Pero, a su vez, por el momento el mensaje dialoguista no se traduce ni siquiera en atisbos de políticas públicas diferentes, sino solo en un estilo de conducción política y de relación con los otros espacios políticos, en particular el oficialismo. De hecho, el propio Rodríguez Larreta lanzó su programa económico en el mes de octubre pasado, a cargo de Hernán Lacunza –el último ministro de Hacienda de Macri-, a lo que luego se sumó de manera efusiva Martín Redrado. En este documento se señala claramente que el camino a seguir, en caso de ganar las elecciones, será un fuerte ajuste con forma de shock, la pretensión de un regreso voraz a los mercados internacionales de deuda y las reformas laboral y previsional que el gobierno de Macri no pudo implementar.

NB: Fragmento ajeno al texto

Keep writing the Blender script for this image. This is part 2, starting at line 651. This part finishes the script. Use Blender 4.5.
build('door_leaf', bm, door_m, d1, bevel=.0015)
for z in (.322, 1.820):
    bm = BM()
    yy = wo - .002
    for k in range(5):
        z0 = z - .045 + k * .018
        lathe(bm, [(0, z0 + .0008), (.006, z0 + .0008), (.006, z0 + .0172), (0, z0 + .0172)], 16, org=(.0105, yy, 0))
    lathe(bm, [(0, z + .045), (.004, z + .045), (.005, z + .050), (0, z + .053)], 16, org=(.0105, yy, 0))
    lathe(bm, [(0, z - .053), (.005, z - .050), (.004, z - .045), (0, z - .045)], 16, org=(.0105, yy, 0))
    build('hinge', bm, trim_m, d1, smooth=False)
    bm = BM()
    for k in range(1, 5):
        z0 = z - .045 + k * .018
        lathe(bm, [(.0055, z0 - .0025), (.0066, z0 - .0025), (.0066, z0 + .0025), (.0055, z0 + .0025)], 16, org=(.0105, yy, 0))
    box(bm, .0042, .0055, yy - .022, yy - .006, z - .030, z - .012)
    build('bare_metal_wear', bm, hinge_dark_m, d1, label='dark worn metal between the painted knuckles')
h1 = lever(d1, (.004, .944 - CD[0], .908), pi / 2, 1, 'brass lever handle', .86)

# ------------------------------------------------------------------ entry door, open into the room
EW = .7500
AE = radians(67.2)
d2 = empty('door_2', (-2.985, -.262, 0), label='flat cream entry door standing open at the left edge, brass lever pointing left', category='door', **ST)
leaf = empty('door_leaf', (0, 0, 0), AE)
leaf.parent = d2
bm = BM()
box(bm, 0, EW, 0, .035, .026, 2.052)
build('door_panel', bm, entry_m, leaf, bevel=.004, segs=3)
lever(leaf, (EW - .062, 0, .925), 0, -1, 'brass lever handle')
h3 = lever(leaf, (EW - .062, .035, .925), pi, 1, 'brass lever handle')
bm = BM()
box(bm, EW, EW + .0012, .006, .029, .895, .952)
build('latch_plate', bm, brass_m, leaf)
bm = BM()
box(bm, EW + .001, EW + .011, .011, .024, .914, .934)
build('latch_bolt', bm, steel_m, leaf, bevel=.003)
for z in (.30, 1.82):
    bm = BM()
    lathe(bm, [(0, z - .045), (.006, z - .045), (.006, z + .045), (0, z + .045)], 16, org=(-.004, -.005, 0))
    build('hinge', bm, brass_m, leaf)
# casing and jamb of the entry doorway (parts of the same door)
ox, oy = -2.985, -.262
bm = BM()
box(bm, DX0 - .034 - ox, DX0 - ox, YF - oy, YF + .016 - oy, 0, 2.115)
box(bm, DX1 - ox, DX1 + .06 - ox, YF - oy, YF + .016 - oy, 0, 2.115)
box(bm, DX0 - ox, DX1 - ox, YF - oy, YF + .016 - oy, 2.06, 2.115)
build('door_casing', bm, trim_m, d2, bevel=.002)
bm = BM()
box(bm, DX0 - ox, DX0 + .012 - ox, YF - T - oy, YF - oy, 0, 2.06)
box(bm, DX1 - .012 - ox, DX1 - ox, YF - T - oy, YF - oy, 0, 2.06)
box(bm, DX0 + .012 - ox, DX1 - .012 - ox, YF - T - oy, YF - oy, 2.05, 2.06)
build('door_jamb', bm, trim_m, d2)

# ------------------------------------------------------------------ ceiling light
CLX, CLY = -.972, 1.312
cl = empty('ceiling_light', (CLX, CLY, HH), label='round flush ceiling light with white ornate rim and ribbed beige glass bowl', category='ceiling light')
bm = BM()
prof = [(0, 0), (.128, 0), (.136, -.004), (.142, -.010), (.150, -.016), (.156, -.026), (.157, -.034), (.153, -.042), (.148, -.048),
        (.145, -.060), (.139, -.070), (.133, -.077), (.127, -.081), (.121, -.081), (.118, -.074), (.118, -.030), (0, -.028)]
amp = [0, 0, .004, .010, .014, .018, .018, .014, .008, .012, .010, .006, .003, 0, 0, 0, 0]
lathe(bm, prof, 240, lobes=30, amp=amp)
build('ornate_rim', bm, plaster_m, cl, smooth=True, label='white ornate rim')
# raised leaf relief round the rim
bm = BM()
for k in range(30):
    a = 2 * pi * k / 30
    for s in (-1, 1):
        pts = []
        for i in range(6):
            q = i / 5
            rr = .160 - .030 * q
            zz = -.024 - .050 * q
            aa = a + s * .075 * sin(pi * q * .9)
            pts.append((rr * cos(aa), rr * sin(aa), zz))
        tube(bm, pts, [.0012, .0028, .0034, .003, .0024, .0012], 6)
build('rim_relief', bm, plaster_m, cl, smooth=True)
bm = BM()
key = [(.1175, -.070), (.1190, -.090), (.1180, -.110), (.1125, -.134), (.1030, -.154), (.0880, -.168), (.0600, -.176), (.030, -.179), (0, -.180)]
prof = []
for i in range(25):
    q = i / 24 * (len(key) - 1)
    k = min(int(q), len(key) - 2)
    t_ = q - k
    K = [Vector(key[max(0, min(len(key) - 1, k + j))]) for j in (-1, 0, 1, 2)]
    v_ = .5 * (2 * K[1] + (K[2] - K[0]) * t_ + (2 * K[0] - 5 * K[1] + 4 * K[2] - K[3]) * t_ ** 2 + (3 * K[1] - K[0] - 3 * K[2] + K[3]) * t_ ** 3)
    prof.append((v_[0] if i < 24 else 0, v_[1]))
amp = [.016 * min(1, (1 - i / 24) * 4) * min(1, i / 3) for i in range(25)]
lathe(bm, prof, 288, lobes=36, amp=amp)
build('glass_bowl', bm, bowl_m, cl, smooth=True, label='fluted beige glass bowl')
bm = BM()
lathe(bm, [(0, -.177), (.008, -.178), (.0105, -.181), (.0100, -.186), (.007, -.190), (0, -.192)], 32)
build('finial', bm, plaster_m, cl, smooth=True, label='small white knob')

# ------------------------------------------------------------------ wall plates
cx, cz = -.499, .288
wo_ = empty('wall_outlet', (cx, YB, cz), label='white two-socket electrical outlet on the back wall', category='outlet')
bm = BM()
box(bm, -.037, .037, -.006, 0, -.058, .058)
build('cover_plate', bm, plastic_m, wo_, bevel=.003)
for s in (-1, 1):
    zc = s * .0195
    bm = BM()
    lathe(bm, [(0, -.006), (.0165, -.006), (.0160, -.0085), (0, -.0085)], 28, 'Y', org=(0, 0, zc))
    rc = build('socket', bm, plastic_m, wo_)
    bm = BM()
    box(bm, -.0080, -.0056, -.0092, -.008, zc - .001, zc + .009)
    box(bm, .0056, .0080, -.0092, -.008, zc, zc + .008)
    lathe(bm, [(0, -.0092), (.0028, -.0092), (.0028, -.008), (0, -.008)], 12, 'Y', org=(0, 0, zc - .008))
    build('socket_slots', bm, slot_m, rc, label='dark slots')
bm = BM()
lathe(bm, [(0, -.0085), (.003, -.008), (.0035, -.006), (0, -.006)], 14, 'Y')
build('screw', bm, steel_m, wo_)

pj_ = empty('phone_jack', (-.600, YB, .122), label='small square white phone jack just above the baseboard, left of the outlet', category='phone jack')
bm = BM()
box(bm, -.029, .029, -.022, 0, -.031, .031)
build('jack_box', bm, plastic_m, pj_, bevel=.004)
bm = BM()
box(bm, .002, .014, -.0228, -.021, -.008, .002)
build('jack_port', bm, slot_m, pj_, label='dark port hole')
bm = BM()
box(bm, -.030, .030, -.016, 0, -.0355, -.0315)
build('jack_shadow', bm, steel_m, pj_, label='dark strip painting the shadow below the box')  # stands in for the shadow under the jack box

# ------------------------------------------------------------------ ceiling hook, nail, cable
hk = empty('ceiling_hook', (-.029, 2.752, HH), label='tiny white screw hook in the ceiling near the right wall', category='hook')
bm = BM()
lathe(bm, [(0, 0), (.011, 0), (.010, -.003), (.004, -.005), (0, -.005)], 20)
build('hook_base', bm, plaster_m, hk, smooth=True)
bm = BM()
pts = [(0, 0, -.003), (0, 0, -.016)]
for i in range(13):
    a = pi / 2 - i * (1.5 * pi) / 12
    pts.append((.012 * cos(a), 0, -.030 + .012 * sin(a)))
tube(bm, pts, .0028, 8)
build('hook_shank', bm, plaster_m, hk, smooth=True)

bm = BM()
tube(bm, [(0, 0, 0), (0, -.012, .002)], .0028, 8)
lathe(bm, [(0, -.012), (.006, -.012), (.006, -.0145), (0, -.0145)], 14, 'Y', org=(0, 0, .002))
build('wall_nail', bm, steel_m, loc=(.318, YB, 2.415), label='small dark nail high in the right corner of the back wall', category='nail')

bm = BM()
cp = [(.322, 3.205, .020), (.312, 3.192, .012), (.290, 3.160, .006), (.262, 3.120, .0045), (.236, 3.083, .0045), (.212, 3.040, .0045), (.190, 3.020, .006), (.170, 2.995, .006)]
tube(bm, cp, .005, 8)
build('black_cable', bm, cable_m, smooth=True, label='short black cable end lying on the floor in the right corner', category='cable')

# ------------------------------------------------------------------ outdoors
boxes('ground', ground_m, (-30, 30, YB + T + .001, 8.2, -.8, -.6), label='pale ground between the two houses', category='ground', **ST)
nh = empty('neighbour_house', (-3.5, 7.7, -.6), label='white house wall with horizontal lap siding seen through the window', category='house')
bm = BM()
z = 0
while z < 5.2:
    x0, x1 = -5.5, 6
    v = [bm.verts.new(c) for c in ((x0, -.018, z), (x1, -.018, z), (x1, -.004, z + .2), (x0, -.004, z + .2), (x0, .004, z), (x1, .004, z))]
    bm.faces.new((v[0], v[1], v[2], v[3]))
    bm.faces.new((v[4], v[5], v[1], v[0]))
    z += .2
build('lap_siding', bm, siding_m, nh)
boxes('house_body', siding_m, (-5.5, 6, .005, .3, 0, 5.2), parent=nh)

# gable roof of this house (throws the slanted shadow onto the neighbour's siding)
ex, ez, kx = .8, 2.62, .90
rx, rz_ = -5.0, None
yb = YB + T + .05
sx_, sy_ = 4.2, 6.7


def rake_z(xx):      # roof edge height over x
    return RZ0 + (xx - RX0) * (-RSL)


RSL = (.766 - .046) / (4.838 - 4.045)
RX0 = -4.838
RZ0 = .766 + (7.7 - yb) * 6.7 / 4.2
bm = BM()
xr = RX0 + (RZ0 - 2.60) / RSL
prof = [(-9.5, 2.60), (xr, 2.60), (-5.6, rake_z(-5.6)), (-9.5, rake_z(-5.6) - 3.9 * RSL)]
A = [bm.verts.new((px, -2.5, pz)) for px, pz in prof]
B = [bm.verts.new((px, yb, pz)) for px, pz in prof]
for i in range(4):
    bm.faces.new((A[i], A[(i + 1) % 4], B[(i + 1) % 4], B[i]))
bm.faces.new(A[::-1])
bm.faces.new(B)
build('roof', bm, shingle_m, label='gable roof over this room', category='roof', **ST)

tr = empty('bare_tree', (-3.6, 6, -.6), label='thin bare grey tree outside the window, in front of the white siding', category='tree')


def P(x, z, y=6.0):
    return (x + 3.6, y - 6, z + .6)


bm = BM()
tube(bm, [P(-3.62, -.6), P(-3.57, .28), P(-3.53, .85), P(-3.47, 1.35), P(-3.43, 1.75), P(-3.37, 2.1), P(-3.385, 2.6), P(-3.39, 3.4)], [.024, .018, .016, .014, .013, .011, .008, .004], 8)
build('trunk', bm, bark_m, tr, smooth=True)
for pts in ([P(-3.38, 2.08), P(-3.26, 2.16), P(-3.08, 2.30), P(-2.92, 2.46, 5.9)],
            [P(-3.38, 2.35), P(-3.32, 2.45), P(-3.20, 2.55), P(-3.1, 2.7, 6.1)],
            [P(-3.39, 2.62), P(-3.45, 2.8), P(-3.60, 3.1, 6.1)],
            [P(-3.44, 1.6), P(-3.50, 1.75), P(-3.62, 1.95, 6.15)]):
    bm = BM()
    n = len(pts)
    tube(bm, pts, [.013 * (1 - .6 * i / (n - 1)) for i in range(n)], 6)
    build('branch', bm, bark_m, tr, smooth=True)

Es decir, si bien en lo político el discurso de Rodríguez Larreta refiere al diálogo, a la unidad, e incluso el diagnóstico del fracaso político del ciclo 2015-2019 en algunos comunicados parece asociarse al exceso de confrontación –así lo expresó recientemente Esteban Bullrich en una respuesta a su homónima Patricia-, en términos económicos el espacio del jefe de gobierno porteño comparte con el de los halcones la idea de que el fracaso se debió a los obstáculos presentados por la oposición de aquel momento –básicamente el kirchnerismo- a la implementación de un plan económico sólido y consistente, ante lo cual solo se pudieron hacer reformas parciales que terminaron penando precisamente por sus defectos, y no por sus excesos.
De hecho, las plumas económicas del macrismo –tanto quienes ocuparon cargos de gestión como quienes no lo hicieron, y que hoy se vinculan a ambos espacios internos- sostienen permanentemente lo mismo. Es más, del ya clásico punto de quiebre el día después de las PASO de agosto de 2019, luego de lo cual los mercados habrían descontado el regreso del kirchnerismo y por eso sería Alberto Fernández el responsable de lo sucedido desde entonces y hasta el 10 de diciembre, muchos han pasado a marcar el quiebre en diciembre de 2017, primera gran movilización social contra el gobierno, a partir de lo cual, al verse este impedido de hacer las reformas necesarias por la virulenta oposición política, la economía habría empezado su fase descendente.
En este sentido, podemos afirmar que la máxima que planteamos al inicio, según la cual en la etapa de precandidaturas hacia elecciones internas los contendientes tienden a exacerbar sus posiciones, se está manteniendo. Que, de hecho, las pocas autocríticas que se pueden leer por parte de los exfuncionarios del macrismo respecto de su gestión se refieren a la capacidad política o a las estrategias para buscar tanto alianzas como legitimidades sociales –es decir, a la gobernabilidad- y no al contenido de las medidas implementadas. Que para todos ellos sigue siendo negocio hacer malabares discursivos para que parezca que nunca han sido gobierno. Que la autocrítica en serio es un gesto de debilidad en tiempos en los que lo que el espectro electoral al que deben apuntar lo que reclama es firmeza, dureza e irreverencia.
Debe quedar claro que las formas importan, y que de hecho las formas no son inescindibles del contenido: Rodríguez Larreta y Bullrich no son lo mismo, en la medida en que no dicen lo mismo. Sin embargo, no podemos dejar de mencionar que mientras la interna se vuelve virulenta en términos de la construcción política y la relación que debe tomarse frente al gobierno -y en particular frente al kirchnerismo-, el programa propuesto, especialmente en el terreno económico, sigue girando cada vez más hacia la exacerbación, y es cada vez más indistinguible no solo el de cada uno de los bandos, sino también del que viene pregonando Milei.
Dependiendo de los resultados de la interna, sea que esta se resuelva antes de las candidaturas o se termine dirimiendo en las PASO, solo recién después de su conclusión es que quizás podamos ver un giro concreto en la campaña, más centrípeto y menos centrífugo, similar al que Mauricio Macri implementó en 2015 luego de la victoria por escasísimo margen de Rodríguez Larreta frente a Martín Lousteau en el ballotage porteño. Pero no lo sabemos. Sí parece ser seguro que al menos hasta que Juntos por el Cambio cierre sus listas, y sobre todo si los espacios de ultraderecha siguen compitiendo por fuera, los diagnósticos y las propuestas de políticas públicas, y en particular en lo económico, serán cada vez más extremas.